Peu d'évolution, en revanche, sur la question jugée délicate de la reconnaissance de l'État palestinien, admise dans son irréalité mais qu'il n'est jamais l'heure de mettre en œuvre. A la mi-octobre encore, Laurent Fabius répète qu'elle viendra ... « le moment venu ». « Ce que nous voulons, argumente t-il, c'est non pas une question symbolique, c'est être utiles à la paix ». Problème rendant de moins en moins tenable cette éternelle temporisation : exaspérés par l'épisode Gaza, l'inflexibilité de Tel Aviv et la poursuite des colonisations, plusieurs pays de l'Union européenne décident eux – ou leur parlement – de ne plus attendre d'avantage. En Grande-Bretagne, la Chambre des Communes appelle
le 13 octobre par 274 voix contre 12 le gouvernement du Royaume Uni à la reconnaissance de l'État palestinien. Le Sénat irlandais l'imite le 23 octobre. Le 30 octobre, c'est la Suède en tant que telle qui officialise la même reconnaissance. «
J’ai peur que [cette décision] vienne plutôt trop tard que trop tôt » commente la chef de sa diplomatie, Margott Wallström. Une motion dans le même sens pourrait être adoptée prochainement par le parlement
luxembourgeois. Le Danemark s'interroge, de même que la
Belgique. Le parlement européen de Strasbourg a différé de trois semaines son débat sur le sujet mais il reste imminent. A ce rythme, la France, qui se veut actrice de premier plan dans le règlement du conflit, prend le risque de se retrouver ridiculement à l'arrière du cours de l'histoire.

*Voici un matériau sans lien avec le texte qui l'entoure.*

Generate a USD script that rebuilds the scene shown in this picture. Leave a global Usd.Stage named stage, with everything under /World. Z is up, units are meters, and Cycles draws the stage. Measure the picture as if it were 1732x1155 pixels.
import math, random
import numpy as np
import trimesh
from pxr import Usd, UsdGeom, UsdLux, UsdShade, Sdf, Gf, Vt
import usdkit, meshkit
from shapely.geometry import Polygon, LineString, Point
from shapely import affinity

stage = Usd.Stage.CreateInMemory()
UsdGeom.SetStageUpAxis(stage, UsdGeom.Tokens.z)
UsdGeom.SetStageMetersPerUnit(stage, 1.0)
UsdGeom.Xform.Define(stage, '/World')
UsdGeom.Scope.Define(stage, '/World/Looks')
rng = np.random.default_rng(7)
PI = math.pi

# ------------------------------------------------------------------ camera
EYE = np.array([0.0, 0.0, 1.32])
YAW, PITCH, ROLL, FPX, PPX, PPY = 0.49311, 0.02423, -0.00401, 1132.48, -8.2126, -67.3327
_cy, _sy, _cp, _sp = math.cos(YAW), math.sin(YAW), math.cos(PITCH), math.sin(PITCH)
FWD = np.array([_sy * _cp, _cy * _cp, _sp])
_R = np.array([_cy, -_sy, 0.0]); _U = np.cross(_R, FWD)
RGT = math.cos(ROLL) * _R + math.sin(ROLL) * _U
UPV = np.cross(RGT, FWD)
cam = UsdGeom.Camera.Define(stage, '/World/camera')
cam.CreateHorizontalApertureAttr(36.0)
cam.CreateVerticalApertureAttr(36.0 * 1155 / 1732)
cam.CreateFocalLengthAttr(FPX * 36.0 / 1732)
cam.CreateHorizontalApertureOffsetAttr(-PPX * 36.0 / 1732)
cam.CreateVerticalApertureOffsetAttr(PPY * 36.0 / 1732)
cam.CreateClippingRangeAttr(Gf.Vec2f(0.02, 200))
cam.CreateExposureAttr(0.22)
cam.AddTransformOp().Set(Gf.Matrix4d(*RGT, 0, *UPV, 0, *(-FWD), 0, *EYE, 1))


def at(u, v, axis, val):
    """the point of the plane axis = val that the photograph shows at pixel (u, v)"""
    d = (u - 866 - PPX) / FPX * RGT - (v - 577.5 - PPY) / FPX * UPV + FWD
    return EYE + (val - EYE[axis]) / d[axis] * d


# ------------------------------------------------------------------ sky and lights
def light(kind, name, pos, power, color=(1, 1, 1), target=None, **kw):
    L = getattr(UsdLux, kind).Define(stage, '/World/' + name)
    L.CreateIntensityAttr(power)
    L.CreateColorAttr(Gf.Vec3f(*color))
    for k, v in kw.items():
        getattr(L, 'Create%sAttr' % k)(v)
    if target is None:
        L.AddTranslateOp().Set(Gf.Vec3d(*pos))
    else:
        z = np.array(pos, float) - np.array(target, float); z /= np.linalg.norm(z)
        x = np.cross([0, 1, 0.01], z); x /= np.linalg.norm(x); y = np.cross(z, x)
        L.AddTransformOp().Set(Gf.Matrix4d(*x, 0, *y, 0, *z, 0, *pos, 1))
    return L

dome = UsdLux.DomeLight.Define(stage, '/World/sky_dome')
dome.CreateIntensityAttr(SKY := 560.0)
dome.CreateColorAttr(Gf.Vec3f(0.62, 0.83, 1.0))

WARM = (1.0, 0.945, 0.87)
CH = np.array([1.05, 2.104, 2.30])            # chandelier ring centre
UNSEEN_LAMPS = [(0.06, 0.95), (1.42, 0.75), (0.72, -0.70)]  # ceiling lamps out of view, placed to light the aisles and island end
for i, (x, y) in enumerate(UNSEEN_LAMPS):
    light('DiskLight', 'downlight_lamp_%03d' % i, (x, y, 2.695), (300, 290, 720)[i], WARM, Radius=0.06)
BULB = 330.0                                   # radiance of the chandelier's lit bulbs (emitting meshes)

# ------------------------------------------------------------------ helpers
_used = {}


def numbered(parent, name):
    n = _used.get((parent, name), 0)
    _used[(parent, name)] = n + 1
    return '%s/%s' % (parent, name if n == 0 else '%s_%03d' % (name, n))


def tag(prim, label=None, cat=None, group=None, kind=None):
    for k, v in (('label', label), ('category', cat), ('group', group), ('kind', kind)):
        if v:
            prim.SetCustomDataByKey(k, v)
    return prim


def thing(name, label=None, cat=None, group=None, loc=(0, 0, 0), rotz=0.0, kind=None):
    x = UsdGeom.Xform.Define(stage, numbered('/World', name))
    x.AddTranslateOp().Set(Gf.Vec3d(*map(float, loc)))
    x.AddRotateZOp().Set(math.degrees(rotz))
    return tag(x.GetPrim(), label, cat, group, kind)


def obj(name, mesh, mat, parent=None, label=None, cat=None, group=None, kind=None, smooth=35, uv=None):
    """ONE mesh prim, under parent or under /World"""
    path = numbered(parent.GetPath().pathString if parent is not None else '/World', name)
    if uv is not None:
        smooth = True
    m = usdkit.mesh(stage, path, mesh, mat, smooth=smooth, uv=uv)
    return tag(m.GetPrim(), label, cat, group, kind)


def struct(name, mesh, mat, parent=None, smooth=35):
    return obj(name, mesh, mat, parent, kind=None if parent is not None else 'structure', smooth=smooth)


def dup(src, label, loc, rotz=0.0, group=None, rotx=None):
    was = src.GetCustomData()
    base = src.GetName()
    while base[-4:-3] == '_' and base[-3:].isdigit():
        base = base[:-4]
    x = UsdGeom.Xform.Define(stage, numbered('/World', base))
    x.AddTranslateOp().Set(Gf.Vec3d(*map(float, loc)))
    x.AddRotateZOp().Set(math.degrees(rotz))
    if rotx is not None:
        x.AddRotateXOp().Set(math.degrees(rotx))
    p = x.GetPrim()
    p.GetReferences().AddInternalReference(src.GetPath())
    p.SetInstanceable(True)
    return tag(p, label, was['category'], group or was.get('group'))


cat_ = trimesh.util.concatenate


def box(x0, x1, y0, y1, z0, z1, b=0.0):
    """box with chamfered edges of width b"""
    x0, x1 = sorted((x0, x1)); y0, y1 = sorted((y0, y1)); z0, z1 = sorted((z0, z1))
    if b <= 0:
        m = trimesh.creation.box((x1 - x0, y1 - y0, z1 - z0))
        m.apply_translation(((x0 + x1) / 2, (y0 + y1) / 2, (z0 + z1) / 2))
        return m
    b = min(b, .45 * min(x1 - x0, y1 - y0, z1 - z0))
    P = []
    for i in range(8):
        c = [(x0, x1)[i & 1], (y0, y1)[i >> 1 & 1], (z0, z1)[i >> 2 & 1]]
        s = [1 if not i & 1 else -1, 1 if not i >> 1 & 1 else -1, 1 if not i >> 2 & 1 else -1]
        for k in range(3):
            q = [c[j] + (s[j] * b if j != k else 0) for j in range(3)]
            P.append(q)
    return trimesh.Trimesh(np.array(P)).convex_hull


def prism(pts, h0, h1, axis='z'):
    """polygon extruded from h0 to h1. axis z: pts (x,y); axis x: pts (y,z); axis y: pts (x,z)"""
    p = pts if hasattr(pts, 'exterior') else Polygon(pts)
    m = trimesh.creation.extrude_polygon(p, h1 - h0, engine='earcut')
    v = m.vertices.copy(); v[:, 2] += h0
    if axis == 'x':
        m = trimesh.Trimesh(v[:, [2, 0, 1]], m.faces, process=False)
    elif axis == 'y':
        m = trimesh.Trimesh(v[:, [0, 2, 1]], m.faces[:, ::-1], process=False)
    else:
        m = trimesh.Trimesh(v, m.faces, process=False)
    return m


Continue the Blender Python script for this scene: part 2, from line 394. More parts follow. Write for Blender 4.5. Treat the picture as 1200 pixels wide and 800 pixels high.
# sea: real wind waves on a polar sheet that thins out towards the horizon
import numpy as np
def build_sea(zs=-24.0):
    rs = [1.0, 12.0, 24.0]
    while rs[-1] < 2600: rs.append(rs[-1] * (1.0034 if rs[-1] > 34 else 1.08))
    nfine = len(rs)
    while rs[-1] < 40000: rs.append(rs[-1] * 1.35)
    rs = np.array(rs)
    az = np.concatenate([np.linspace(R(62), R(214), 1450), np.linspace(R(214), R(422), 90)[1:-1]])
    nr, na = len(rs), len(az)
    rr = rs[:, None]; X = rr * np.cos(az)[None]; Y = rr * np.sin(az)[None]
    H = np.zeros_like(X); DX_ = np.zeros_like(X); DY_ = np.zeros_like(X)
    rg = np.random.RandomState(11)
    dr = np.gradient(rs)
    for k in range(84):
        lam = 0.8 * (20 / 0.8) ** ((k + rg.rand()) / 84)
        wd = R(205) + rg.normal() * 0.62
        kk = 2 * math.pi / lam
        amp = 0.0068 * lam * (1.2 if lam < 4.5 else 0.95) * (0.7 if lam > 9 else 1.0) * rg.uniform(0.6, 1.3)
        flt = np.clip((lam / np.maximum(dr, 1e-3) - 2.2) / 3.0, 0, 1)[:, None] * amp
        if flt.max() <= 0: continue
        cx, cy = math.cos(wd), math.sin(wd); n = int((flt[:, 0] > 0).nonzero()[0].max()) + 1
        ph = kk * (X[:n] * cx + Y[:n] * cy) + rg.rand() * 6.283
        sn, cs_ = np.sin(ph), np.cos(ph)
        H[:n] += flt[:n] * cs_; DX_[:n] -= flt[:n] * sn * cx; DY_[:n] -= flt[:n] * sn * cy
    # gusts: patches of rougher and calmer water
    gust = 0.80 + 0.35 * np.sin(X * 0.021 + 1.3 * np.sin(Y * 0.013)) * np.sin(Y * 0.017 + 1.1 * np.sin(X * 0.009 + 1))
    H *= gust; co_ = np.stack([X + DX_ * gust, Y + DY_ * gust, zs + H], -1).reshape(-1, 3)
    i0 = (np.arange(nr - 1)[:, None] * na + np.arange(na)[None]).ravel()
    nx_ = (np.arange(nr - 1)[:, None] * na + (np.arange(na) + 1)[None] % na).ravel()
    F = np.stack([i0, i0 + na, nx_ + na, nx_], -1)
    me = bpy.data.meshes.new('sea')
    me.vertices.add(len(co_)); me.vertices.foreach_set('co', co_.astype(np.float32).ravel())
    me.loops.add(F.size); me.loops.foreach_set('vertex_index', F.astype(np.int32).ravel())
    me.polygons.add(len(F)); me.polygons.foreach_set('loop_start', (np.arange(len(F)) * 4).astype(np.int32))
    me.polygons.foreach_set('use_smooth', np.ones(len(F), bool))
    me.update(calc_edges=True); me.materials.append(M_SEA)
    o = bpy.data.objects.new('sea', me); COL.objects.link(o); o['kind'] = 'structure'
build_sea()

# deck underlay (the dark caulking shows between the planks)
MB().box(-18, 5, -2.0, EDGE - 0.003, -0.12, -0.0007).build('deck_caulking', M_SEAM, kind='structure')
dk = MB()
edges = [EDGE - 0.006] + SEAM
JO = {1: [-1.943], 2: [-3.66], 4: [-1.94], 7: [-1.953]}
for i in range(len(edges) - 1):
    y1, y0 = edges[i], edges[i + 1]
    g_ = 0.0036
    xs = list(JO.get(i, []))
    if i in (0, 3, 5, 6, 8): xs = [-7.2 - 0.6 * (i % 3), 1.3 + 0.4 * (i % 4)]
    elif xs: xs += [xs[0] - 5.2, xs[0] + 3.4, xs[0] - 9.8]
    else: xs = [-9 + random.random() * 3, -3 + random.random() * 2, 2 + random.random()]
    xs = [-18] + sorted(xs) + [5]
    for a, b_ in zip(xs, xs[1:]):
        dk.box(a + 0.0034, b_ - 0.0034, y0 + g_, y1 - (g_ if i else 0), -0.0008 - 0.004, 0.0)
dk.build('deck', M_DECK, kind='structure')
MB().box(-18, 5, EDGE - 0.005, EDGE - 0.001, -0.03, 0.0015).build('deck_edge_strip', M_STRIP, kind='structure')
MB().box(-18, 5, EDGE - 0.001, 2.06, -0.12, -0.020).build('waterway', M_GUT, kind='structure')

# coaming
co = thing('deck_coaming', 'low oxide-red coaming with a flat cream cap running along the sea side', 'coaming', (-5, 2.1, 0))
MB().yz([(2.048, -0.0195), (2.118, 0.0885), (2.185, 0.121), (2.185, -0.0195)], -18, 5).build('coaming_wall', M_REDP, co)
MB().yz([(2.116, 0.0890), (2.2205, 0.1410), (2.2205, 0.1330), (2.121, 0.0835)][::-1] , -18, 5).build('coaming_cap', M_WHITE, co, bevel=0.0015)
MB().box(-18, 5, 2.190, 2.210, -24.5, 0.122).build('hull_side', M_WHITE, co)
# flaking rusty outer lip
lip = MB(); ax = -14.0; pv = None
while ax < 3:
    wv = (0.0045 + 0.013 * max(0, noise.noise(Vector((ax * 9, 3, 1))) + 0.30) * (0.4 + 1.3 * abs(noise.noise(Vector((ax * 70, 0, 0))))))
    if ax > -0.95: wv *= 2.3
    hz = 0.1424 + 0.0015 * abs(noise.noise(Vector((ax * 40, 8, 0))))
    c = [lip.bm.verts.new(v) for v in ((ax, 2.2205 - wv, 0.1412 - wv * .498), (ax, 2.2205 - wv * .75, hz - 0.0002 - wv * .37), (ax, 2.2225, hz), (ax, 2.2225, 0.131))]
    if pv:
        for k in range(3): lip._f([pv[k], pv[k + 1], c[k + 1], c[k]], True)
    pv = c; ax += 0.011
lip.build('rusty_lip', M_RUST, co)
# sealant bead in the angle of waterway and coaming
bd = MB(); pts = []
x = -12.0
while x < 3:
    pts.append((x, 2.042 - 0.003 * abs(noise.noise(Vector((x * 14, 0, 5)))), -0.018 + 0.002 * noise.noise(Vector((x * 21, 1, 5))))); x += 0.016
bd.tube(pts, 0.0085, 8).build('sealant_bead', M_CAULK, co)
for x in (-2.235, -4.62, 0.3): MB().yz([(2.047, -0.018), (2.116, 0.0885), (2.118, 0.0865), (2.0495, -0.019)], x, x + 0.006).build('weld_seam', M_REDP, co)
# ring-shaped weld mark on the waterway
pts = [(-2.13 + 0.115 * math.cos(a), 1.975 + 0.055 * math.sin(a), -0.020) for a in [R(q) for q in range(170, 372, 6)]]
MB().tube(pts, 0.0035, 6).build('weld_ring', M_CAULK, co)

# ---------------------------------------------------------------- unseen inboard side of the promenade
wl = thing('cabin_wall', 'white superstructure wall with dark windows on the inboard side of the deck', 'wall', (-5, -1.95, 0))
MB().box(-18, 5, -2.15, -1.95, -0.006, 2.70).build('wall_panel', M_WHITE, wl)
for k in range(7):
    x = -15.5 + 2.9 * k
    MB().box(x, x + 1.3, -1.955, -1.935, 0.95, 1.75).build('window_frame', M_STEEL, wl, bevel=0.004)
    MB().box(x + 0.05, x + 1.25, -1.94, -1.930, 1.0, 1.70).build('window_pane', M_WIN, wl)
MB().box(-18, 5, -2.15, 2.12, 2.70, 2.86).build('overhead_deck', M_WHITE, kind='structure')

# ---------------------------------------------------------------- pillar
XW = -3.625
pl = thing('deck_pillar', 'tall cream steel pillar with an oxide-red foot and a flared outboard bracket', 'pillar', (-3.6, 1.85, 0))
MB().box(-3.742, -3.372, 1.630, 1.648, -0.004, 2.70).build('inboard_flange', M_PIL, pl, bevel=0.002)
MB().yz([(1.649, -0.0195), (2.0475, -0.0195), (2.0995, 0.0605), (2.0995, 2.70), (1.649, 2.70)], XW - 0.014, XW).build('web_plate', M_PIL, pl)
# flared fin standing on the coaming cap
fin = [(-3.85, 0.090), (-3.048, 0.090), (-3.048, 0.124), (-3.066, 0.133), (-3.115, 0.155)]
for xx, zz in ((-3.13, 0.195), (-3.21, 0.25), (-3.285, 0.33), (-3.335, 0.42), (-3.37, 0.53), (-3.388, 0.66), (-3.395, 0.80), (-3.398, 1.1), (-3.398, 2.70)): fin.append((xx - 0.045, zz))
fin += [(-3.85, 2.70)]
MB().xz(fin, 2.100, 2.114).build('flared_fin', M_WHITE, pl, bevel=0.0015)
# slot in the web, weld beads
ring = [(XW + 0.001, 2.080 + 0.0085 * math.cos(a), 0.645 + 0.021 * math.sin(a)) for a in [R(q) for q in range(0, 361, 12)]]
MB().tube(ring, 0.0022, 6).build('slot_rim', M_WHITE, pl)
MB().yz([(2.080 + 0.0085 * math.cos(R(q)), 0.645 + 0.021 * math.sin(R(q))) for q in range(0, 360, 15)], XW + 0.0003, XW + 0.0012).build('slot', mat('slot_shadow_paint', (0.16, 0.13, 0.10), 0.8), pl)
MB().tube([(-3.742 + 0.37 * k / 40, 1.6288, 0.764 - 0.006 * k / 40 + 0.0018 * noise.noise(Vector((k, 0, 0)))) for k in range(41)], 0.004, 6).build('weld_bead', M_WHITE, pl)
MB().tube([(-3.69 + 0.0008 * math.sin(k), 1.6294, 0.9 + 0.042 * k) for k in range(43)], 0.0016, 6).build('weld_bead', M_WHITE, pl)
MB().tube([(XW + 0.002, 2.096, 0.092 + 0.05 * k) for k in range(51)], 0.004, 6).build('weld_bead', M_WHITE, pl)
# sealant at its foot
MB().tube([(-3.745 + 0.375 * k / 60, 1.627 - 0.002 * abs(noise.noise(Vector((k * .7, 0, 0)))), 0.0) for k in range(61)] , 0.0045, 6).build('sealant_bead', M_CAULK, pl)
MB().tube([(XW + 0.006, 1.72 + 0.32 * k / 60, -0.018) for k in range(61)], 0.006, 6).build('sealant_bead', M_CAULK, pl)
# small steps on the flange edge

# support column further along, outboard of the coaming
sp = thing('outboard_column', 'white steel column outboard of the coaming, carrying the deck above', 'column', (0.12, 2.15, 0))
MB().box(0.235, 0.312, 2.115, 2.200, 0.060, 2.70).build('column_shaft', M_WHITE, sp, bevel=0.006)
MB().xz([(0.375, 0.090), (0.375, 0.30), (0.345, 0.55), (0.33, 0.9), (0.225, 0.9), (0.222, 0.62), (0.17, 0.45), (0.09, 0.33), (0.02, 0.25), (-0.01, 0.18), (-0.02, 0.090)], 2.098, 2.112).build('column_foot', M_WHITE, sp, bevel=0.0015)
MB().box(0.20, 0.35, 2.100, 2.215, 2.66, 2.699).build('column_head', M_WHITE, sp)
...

En Israël même, de surcroît, des voix s'élèvent en faveur d'une réévaluation des tabous en vigueur. Plus de "700 citoyens israéliens" parmi lesquels des intellectuels, diplomates et officiers supérieurs de réserve – de l'historien Zeev Sternhell à l'ancien ambassadeur de l'État hébreu en France Elie Barnavi- y ont signé une
pétition à l'adresse, précisément, des parlements danois et français : « Il est clair,
affirment les signataires , que les perspectives de la sécurité et de l'existence d'Israël dépendent de l'existence d'un État palestinien aux côtés d'Israël. Israël doit reconnaître l’État de Palestine et la Palestine doit reconnaître l’État d'Israël, sur la base des frontières du 4 juin 1967. Votre initiative pour la reconnaissance de l’État de Palestine fera progresser les perspectives de paix ». « Évidemment,
observe Elie Barnavi dans un entretien au journal l'Humanité (19 novembre 2014), un État palestinien viable ne sortira pas de telle ou telle déclaration. (…) Mais l'existence même d'un tel État bouleverserait la nature des négociations, qui impliqueraient non plus une autorité improbable mais un État reconnu par la communauté internationale ».
Bénie ou non de la présidence de la République, l'initiative des députés socialistes leur fait écho, portée par une ancienne ministre de François Mitterrand, présidente de la Commission des affaires étrangères de l'Assemblée nationale, Élisabeth Guigou et par le président du groupe socialiste Bruno le Roux. Laurent Fabius lui-même laisse entrevoir le 8 novembre une très légère évolution officielle : « Jusqu’à présent l’idée qui a prévalu, c’est que la reconnaissance devait être liée à la négociation. Mais si la négociation ne se produit pas, ou si elle n’aboutit pas, alors la France doit prendre ses responsabilités ». L'infléchissement semble minime mais certains y voient une bénédiction.